TO BE DONE:
Output the material below unchanged, apart from leaving out the pictures.

* * * *

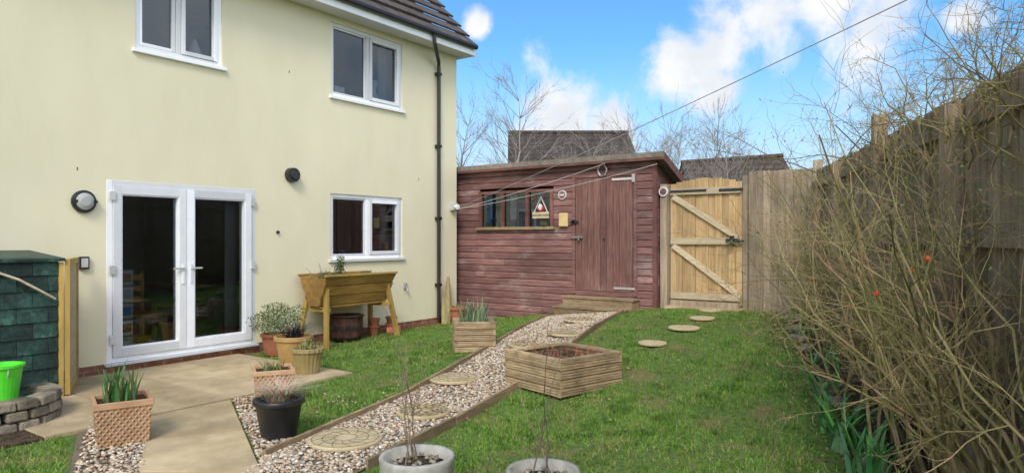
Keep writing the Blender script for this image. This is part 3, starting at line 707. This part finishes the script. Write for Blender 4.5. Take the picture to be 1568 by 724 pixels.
for (x,y,h) in ((-10.9,20.0,4.7),(-9.6,20.5,5.1),(-8.3,19.6,4.9),(-7.1,20.2,5.1),(-6.0,19.0,4.3),(-12.4,20.5,4.4),(-8.9,22.5,5.0),(-10.2,23.0,4.8)):
    tree(x,y,h,.06,5,4,3,wide=.33)
def shrub(name,x,y,n,h,spread,lean,hips=0,maxlev=2,r=.008,mat='rosestem',kids=6,wob=.4,nl=700):
    mb=MB([mat]);tips=[];z0=g(x,y)
    for i in range(n):
        q=R.uniform(0,6.28);rad=R.uniform(0,.38)
        d=Vector((math.cos(q)*spread+lean[0],math.sin(q)*spread+lean[1],1))
        branch(mb,(x+rad*math.cos(q),y+rad*math.sin(q),z0-.03),d,h*R.uniform(.5,1.1),r*R.uniform(.7,1.5),0,maxlev,mat,8,wob,.05,.9,kids,5,.38,.55,None,tips)
    for i in range(hips):
        p,d=tips[R.randrange(len(tips))]
        if p.z<.7: continue
        mb.blob(p,(.016,.016,.019),'hip',None,.03,2)
    ob=mb.build(name)
    T=[tips[R.randrange(len(tips))] for _ in range(nl)]
    P=np.array([tuple(p) for p,_ in T])+NR.normal(0,.02,(len(T),3));D=NR.normal(size=(len(T),3));D/=np.linalg.norm(D,axis=1)[:,None]
    cc=np.where(NR.random((len(T),1))<.7,np.array([[.15,.23,.05]]),np.array([[.28,.19,.10]]))
    V,F,C=leafcard(P,D,NR.uniform(.012,.026,len(T)),NR.uniform(.006,.012,len(T)),cc)
    npmesh('leaves',V,F,M['veg'],C,ob)
shrub('rose_bush',-.35,5.45,40,2.15,.26,(-.04,-.0),8,r=.012,kids=7,nl=1000)
shrub('rose_bush',.12,4.55,46,2.55,.22,(-.03,.06),7,r=.012,kids=7,nl=1200)
shrub('rose_bush',.45,3.85,30,2.6,.18,(-.06,.14),5,r=.011,kids=6,nl=900)
shrub('bare_shrub',-.75,6.5,36,2.05,.22,(.02,-.02),3,r=.010,kids=7)
shrub('bare_shrub',-1.25,7.9,34,1.7,.22,(-.0,-.03),0,kids=7)
shrub('bare_shrub',-1.75,9.3,34,1.55,.24,(-.02,-.05),0,kids=7)
mb=MB(['rosestem']);tips=[]
for i in range(90):
    u=R.uniform(3.4,8.5);p=e+dd*u+nn*.1;branch(mb,(p.x,p.y,1.9+R.random()*.5),(R.gauss(-.1,.4),R.gauss(0,.45),1),R.uniform(.4,.85)*min(1,.45+u/9),.007,0,2,'rosestem',6,.5,-.03,.9,6,5,.5,.55,None,tips)
ob=mb.build('climbing_rose')
mb=MB(['twig'])
tx,ty=2.0,6.9
mb.tube([(tx,ty,.3),(tx+.05,ty,1.6),(tx,ty+.1,3.2),(tx-.1,ty,4.8)],[.1,.085,.06,.03],8,'twig')
for k in range(20):
    zz=R.uniform(3.2,4.8);q=R.uniform(2.4,4.4)
    branch(mb,(tx,ty,zz),(math.cos(q),math.sin(q)*.8,R.uniform(-.1,.2)),R.uniform(1.0,1.5),.016,0,3,'twig',6,.4,.0,.7,4,6,.5,.6)
mb.build('bare_tree')

def straps(P,h,w,n,col,spread=.35,name=None,parent=None,flop=.3):
    V=[];F=[];C=[]
    for i in range(n):
        q=R.uniform(0,6.28);rr=P[3]*math.sqrt(R.random());x=P[0]+rr*math.cos(q);y=P[1]+rr*math.sin(q);z=P[2]
        L=h*R.uniform(.6,1.1);a=R.uniform(0,6.28);dx,dy=math.cos(a),math.sin(a);ln=R.uniform(.05,spread)
        sx,sy=-dy*w/2,dx*w/2;o=len(V);ns=5;cc=[c_*R.uniform(.7,1.3) for c_ in col];fl=flop*R.uniform(.6,1.2)
        for k in range(ns+1):
            u=k/ns;ox=dx*L*(ln*u+fl*u*u*u);oy=dy*L*(ln*u+fl*u*u*u);oz=L*(u-.3*fl*u*u*u);ww=(1-.85*u**3)
            V+=[(x+ox-sx*ww,y+oy-sy*ww,z+oz),(x+ox+sx*ww,y+oy+sy*ww,z+oz)];C+=[cc,cc]
        for k in range(ns): F.append((o+2*k,o+2*k+1,o+2*k+3,o+2*k+2))
    return npmesh(name,np.array(V),np.array(F),M['veg'],np.array(C),parent,smooth=True)
G1=(.09,.20,.055);G2=(.10,.28,.08)
for (x,y,n,h) in [(-.98,5.75,38,.34),(-.86,5.4,34,.36),(-.70,4.95,34,.34),(-1.2,6.5,28,.30)]:
    straps((x,y,g(x,y),.13),h,.034,n,G2,.6,'daffodil_clump',None,.35)
for (x,y) in [(-1.75,8.5),(-1.4,7.4),(-2.15,9.6)]: straps((x,y,g(x,y),.15),.24,.018,26,G2,.5,'daffodil_clump')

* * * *

RESULT:
Keep writing the Blender script for this image. This is part 3, starting at line 707. This part finishes the script. Write for Blender 4.5. Take the picture to be 1568 by 724 pixels.
for (x,y,h) in ((-10.9,20.0,4.7),(-9.6,20.5,5.1),(-8.3,19.6,4.9),(-7.1,20.2,5.1),(-6.0,19.0,4.3),(-12.4,20.5,4.4),(-8.9,22.5,5.0),(-10.2,23.0,4.8)):
    tree(x,y,h,.06,5,4,3,wide=.33)
def shrub(name,x,y,n,h,spread,lean,hips=0,maxlev=2,r=.008,mat='rosestem',kids=6,wob=.4,nl=700):
    mb=MB([mat]);tips=[];z0=g(x,y)
    for i in range(n):
        q=R.uniform(0,6.28);rad=R.uniform(0,.38)
        d=Vector((math.cos(q)*spread+lean[0],math.sin(q)*spread+lean[1],1))
        branch(mb,(x+rad*math.cos(q),y+rad*math.sin(q),z0-.03),d,h*R.uniform(.5,1.1),r*R.uniform(.7,1.5),0,maxlev,mat,8,wob,.05,.9,kids,5,.38,.55,None,tips)
    for i in range(hips):
        p,d=tips[R.randrange(len(tips))]
        if p.z<.7: continue
        mb.blob(p,(.016,.016,.019),'hip',None,.03,2)
    ob=mb.build(name)
    T=[tips[R.randrange(len(tips))] for _ in range(nl)]
    P=np.array([tuple(p) for p,_ in T])+NR.normal(0,.02,(len(T),3));D=NR.normal(size=(len(T),3));D/=np.linalg.norm(D,axis=1)[:,None]
    cc=np.where(NR.random((len(T),1))<.7,np.array([[.15,.23,.05]]),np.array([[.28,.19,.10]]))
    V,F,C=leafcard(P,D,NR.uniform(.012,.026,len(T)),NR.uniform(.006,.012,len(T)),cc)
    npmesh('leaves',V,F,M['veg'],C,ob)
shrub('rose_bush',-.35,5.45,40,2.15,.26,(-.04,-.0),8,r=.012,kids=7,nl=1000)
shrub('rose_bush',.12,4.55,46,2.55,.22,(-.03,.06),7,r=.012,kids=7,nl=1200)
shrub('rose_bush',.45,3.85,30,2.6,.18,(-.06,.14),5,r=.011,kids=6,nl=900)
shrub('bare_shrub',-.75,6.5,36,2.05,.22,(.02,-.02),3,r=.010,kids=7)
shrub('bare_shrub',-1.25,7.9,34,1.7,.22,(-.0,-.03),0,kids=7)
shrub('bare_shrub',-1.75,9.3,34,1.55,.24,(-.02,-.05),0,kids=7)
mb=MB(['rosestem']);tips=[]
for i in range(90):
    u=R.uniform(3.4,8.5);p=e+dd*u+nn*.1;branch(mb,(p.x,p.y,1.9+R.random()*.5),(R.gauss(-.1,.4),R.gauss(0,.45),1),R.uniform(.4,.85)*min(1,.45+u/9),.007,0,2,'rosestem',6,.5,-.03,.9,6,5,.5,.55,None,tips)
ob=mb.build('climbing_rose')
mb=MB(['twig'])
tx,ty=2.0,6.9
mb.tube([(tx,ty,.3),(tx+.05,ty,1.6),(tx,ty+.1,3.2),(tx-.1,ty,4.8)],[.1,.085,.06,.03],8,'twig')
for k in range(20):
    zz=R.uniform(3.2,4.8);q=R.uniform(2.4,4.4)
    branch(mb,(tx,ty,zz),(math.cos(q),math.sin(q)*.8,R.uniform(-.1,.2)),R.uniform(1.0,1.5),.016,0,3,'twig',6,.4,.0,.7,4,6,.5,.6)
mb.build('bare_tree')

def straps(P,h,w,n,col,spread=.35,name=None,parent=None,flop=.3):
    V=[];F=[];C=[]
    for i in range(n):
        q=R.uniform(0,6.28);rr=P[3]*math.sqrt(R.random());x=P[0]+rr*math.cos(q);y=P[1]+rr*math.sin(q);z=P[2]
        L=h*R.uniform(.6,1.1);a=R.uniform(0,6.28);dx,dy=math.cos(a),math.sin(a);ln=R.uniform(.05,spread)
        sx,sy=-dy*w/2,dx*w/2;o=len(V);ns=5;cc=[c_*R.uniform(.7,1.3) for c_ in col];fl=flop*R.uniform(.6,1.2)
        for k in range(ns+1):
            u=k/ns;ox=dx*L*(ln*u+fl*u*u*u);oy=dy*L*(ln*u+fl*u*u*u);oz=L*(u-.3*fl*u*u*u);ww=(1-.85*u**3)
            V+=[(x+ox-sx*ww,y+oy-sy*ww,z+oz),(x+ox+sx*ww,y+oy+sy*ww,z+oz)];C+=[cc,cc]
        for k in range(ns): F.append((o+2*k,o+2*k+1,o+2*k+3,o+2*k+2))
    return npmesh(name,np.array(V),np.array(F),M['veg'],np.array(C),parent,smooth=True)
G1=(.09,.20,.055);G2=(.10,.28,.08)
for (x,y,n,h) in [(-.98,5.75,38,.34),(-.86,5.4,34,.36),(-.70,4.95,34,.34),(-1.2,6.5,28,.30)]:
    straps((x,y,g(x,y),.13),h,.034,n,G2,.6,'daffodil_clump',None,.35)
for (x,y) in [(-1.75,8.5),(-1.4,7.4),(-2.15,9.6)]: straps((x,y,g(x,y),.15),.24,.018,26,G2,.5,'daffodil_clump')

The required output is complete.